**YOUR GOAL:** Report only how many lines hold the word "script".

**PROVIDED RECORDS:**

+ + + + + + +

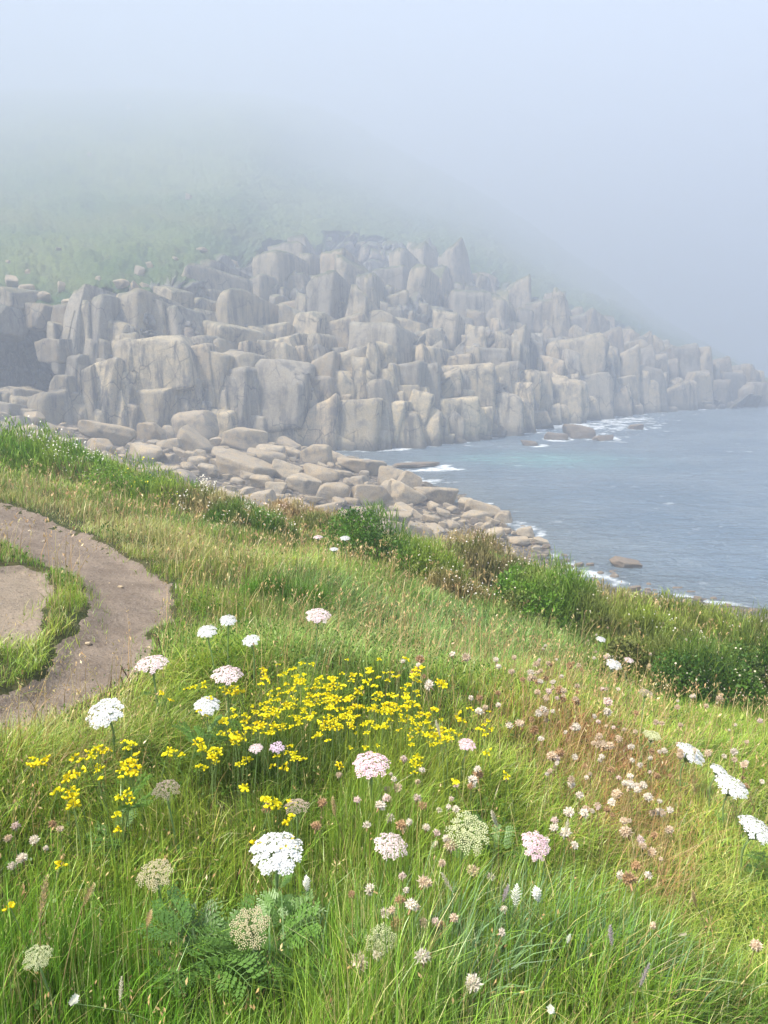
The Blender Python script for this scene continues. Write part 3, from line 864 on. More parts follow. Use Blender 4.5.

+ + + + + + +

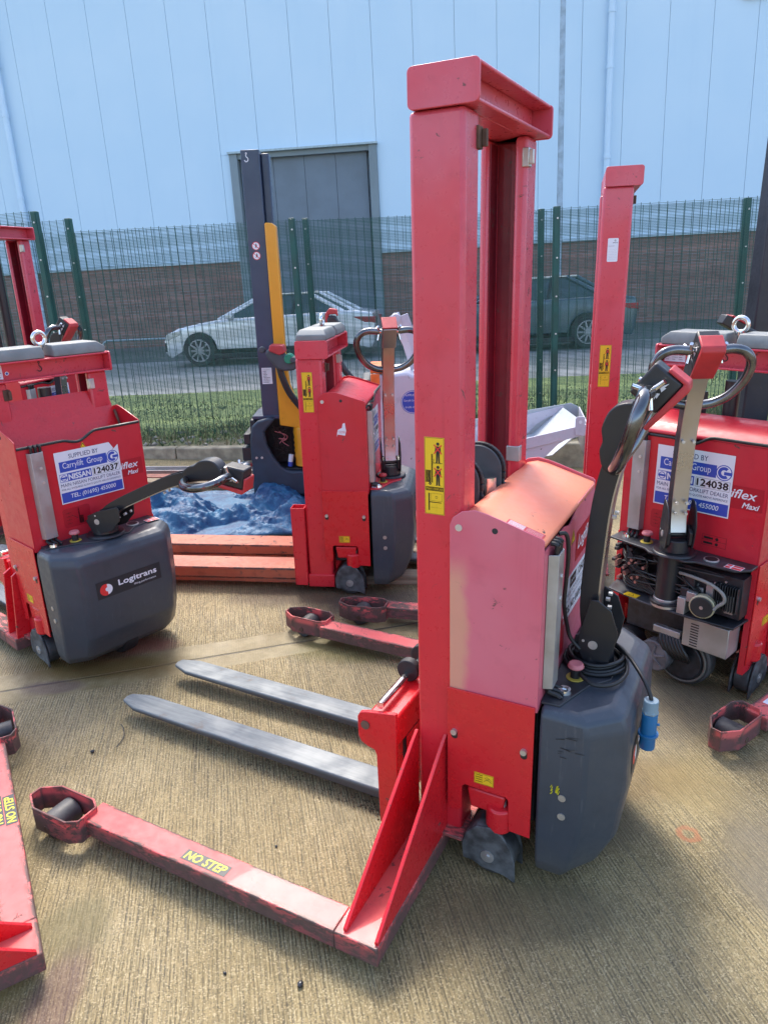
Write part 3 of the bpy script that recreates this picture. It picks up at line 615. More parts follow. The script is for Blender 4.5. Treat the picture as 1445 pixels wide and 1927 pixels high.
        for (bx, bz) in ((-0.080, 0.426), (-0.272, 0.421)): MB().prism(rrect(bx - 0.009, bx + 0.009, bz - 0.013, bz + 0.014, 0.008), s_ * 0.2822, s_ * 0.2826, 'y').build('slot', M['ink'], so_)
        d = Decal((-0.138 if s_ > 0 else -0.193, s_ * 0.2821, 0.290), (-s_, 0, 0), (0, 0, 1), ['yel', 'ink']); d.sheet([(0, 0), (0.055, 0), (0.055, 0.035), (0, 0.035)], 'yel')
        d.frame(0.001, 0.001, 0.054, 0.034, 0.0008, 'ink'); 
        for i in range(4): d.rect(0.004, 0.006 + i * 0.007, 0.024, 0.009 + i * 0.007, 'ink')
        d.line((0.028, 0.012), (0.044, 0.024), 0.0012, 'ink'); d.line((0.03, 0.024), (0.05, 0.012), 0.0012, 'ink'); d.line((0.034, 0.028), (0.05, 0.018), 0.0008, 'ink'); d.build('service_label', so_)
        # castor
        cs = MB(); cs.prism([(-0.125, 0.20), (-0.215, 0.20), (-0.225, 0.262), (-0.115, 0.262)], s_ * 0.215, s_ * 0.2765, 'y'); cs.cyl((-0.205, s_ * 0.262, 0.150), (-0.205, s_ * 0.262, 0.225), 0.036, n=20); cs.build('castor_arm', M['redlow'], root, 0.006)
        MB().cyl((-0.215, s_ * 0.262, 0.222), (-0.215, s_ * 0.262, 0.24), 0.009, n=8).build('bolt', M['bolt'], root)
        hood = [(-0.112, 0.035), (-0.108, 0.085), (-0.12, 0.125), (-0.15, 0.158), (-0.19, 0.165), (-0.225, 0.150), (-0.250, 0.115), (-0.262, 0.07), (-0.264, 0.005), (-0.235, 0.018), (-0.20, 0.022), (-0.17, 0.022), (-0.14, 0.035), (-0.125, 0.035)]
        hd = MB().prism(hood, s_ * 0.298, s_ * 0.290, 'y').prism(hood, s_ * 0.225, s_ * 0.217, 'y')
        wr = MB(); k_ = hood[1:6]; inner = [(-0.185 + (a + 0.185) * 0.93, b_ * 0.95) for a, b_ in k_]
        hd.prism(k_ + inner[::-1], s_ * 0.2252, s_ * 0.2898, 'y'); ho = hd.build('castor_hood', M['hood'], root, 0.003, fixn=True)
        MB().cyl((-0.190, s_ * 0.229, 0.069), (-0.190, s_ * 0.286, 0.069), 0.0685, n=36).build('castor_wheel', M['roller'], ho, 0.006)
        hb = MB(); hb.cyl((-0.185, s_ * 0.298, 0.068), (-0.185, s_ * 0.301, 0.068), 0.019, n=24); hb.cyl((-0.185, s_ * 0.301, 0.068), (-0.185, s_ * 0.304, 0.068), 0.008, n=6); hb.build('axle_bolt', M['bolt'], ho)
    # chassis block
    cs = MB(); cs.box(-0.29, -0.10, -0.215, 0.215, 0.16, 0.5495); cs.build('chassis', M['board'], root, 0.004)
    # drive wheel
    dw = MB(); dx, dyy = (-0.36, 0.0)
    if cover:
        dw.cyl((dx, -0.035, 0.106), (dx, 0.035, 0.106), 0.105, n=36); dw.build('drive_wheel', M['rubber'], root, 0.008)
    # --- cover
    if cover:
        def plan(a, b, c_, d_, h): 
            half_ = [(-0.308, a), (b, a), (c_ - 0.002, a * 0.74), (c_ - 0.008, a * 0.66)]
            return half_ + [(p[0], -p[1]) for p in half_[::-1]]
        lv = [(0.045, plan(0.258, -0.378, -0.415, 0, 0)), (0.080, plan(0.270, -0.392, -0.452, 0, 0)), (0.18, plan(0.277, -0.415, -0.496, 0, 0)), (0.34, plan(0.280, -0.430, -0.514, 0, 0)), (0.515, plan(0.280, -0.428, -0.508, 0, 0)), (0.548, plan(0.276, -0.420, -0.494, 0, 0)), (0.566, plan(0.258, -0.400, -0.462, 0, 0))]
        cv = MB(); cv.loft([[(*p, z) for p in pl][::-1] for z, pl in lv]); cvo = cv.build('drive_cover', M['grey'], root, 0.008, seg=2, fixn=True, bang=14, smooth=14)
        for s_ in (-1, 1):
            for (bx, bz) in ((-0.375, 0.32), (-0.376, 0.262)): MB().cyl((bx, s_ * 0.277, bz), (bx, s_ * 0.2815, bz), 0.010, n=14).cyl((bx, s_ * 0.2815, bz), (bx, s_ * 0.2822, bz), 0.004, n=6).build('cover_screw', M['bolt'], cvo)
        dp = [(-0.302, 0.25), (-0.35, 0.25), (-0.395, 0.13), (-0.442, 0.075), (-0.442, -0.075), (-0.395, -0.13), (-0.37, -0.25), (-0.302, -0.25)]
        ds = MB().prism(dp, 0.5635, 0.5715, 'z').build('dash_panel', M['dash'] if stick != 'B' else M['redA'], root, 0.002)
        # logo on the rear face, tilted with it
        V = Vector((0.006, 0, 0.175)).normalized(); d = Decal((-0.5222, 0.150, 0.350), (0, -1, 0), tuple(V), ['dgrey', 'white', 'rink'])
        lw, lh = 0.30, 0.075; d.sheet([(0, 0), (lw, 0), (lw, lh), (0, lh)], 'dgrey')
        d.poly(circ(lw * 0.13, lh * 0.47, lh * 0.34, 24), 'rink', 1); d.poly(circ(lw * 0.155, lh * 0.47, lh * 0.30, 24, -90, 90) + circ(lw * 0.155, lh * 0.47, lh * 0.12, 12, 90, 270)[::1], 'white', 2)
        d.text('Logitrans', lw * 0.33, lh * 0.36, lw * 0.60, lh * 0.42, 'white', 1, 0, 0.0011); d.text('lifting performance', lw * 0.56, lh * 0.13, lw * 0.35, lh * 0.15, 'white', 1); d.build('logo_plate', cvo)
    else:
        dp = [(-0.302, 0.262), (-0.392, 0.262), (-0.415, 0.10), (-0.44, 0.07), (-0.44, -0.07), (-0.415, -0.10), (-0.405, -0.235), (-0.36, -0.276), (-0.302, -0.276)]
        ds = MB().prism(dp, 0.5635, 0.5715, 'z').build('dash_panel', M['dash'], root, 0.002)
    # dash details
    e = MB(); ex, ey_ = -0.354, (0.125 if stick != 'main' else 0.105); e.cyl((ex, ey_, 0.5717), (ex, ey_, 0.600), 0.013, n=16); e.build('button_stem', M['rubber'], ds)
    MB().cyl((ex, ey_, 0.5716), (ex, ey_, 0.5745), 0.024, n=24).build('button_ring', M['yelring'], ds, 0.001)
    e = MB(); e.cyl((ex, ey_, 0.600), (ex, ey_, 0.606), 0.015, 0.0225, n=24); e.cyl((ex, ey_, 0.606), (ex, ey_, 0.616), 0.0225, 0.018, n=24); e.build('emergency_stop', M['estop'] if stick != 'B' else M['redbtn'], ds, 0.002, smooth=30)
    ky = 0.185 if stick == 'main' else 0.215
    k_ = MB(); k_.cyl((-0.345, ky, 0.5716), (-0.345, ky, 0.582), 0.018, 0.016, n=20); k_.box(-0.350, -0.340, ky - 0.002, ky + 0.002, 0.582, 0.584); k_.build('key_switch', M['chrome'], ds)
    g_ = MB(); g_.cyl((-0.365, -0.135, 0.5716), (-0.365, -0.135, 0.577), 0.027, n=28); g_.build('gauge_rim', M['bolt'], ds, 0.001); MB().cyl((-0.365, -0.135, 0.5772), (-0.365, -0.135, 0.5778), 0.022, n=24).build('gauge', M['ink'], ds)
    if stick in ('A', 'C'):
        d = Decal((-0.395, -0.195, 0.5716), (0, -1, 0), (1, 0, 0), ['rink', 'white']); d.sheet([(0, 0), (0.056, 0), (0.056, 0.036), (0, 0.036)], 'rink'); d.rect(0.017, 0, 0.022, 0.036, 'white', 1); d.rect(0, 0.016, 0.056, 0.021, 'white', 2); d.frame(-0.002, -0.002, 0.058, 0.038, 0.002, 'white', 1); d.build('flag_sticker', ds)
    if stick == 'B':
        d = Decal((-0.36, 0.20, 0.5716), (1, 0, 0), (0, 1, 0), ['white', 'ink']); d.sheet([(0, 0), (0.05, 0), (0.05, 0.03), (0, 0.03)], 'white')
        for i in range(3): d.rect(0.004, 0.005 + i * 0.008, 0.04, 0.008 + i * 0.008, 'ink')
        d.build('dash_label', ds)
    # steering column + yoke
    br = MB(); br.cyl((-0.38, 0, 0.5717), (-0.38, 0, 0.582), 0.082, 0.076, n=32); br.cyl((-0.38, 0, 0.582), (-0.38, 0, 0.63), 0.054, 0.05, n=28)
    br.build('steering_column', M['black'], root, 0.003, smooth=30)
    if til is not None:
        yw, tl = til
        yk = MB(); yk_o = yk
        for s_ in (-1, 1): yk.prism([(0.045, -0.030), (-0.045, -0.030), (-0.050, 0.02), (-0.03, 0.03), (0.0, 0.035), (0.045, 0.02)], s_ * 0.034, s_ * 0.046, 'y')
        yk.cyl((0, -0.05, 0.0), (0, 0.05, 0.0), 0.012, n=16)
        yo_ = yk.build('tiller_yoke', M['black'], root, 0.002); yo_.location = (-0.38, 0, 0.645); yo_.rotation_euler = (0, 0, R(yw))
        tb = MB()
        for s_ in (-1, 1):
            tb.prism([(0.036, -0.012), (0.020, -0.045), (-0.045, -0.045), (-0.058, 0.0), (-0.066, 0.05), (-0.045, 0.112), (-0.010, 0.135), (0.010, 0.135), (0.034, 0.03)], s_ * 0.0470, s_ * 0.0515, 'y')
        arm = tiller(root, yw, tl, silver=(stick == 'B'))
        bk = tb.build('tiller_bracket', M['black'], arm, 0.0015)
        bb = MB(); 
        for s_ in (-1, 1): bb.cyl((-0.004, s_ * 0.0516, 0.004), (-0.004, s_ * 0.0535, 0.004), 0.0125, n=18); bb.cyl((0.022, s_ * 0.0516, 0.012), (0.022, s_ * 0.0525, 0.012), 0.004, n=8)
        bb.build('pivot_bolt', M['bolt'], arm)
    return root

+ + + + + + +

**TASK ANSWER:** 2